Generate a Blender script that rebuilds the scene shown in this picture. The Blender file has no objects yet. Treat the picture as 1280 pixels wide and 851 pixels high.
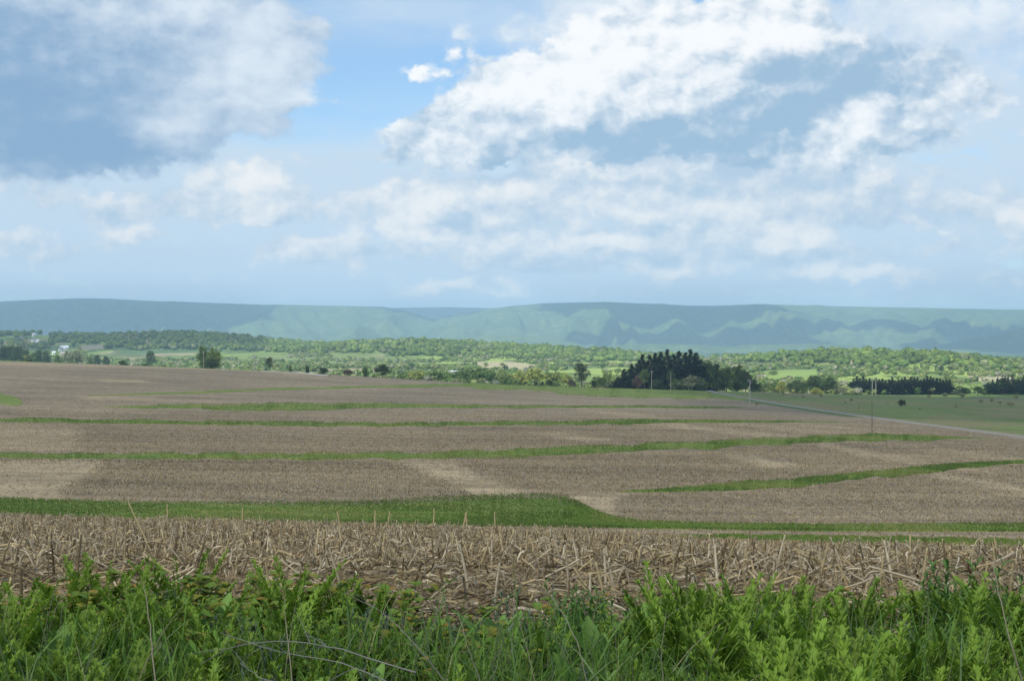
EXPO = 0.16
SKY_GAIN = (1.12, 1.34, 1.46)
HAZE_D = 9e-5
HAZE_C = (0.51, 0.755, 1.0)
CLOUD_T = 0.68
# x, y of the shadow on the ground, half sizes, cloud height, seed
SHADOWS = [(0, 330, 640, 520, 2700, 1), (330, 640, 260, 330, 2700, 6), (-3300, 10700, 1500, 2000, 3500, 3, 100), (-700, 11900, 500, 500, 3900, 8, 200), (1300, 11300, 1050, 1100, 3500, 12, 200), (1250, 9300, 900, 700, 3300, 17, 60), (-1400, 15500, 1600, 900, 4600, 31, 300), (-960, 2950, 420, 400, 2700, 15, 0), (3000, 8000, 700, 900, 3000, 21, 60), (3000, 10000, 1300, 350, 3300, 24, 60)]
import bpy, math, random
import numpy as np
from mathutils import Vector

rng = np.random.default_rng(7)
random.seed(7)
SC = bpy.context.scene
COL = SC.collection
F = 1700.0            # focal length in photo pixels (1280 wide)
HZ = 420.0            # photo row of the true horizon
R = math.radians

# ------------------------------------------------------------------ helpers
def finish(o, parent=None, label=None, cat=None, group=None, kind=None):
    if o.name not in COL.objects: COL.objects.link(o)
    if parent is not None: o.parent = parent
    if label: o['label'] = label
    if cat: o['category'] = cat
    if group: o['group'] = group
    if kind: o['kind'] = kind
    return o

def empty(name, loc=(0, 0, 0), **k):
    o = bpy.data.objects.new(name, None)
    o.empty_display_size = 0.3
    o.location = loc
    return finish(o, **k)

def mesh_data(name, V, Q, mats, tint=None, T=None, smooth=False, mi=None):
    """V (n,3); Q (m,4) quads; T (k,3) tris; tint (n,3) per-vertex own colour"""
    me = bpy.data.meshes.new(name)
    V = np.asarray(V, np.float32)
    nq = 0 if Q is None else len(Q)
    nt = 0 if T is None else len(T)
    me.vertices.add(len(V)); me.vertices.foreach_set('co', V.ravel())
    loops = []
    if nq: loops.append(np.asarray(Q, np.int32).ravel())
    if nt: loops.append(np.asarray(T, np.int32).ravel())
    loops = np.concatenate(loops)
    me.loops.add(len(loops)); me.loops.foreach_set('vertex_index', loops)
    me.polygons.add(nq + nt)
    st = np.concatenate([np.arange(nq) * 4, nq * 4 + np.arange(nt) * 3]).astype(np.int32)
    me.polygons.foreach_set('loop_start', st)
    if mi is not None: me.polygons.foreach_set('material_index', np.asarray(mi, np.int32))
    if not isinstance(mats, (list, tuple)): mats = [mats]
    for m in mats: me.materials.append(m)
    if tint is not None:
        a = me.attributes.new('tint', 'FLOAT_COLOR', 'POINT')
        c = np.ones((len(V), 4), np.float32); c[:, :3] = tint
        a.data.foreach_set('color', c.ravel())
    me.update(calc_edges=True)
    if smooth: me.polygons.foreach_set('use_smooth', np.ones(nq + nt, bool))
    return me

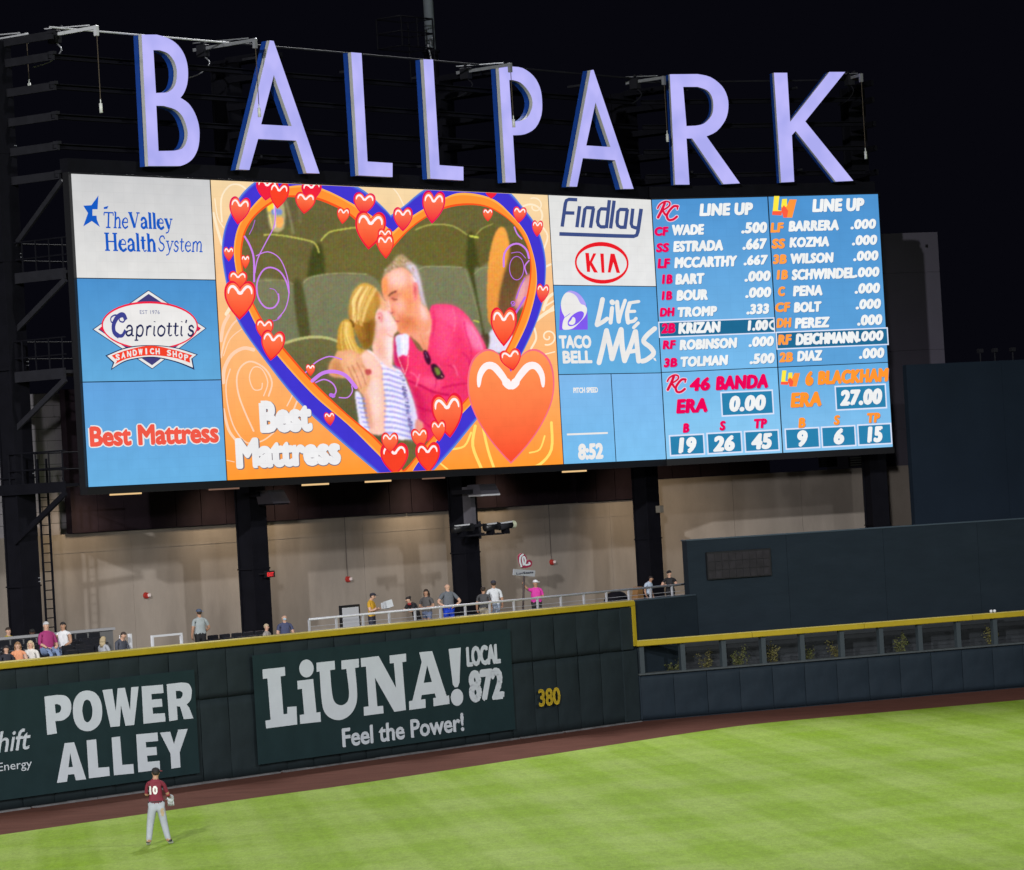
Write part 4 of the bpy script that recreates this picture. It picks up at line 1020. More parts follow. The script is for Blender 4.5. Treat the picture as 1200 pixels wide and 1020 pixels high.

■ Given request: Quote, exactly and only, the lines from the first line of the data above through the line containing "return finish(o, **k)". The pictures do not belong in it.

■ The response:
Generate a Blender script that rebuilds the scene shown in this picture. The Blender file has no objects yet. Treat the picture as 1280 pixels wide and 851 pixels high.
EXPO = 0.16
SKY_GAIN = (1.12, 1.34, 1.46)
HAZE_D = 9e-5
HAZE_C = (0.51, 0.755, 1.0)
CLOUD_T = 0.68
# x, y of the shadow on the ground, half sizes, cloud height, seed
SHADOWS = [(0, 330, 640, 520, 2700, 1), (330, 640, 260, 330, 2700, 6), (-3300, 10700, 1500, 2000, 3500, 3, 100), (-700, 11900, 500, 500, 3900, 8, 200), (1300, 11300, 1050, 1100, 3500, 12, 200), (1250, 9300, 900, 700, 3300, 17, 60), (-1400, 15500, 1600, 900, 4600, 31, 300), (-960, 2950, 420, 400, 2700, 15, 0), (3000, 8000, 700, 900, 3000, 21, 60), (3000, 10000, 1300, 350, 3300, 24, 60)]
import bpy, math, random
import numpy as np
from mathutils import Vector

rng = np.random.default_rng(7)
random.seed(7)
SC = bpy.context.scene
COL = SC.collection
F = 1700.0            # focal length in photo pixels (1280 wide)
HZ = 420.0            # photo row of the true horizon
R = math.radians

# ------------------------------------------------------------------ helpers
def finish(o, parent=None, label=None, cat=None, group=None, kind=None):
    if o.name not in COL.objects: COL.objects.link(o)
    if parent is not None: o.parent = parent
    if label: o['label'] = label
    if cat: o['category'] = cat
    if group: o['group'] = group
    if kind: o['kind'] = kind
    return o

def empty(name, loc=(0, 0, 0), **k):
    o = bpy.data.objects.new(name, None)
    o.empty_display_size = 0.3
    o.location = loc
    return finish(o, **k)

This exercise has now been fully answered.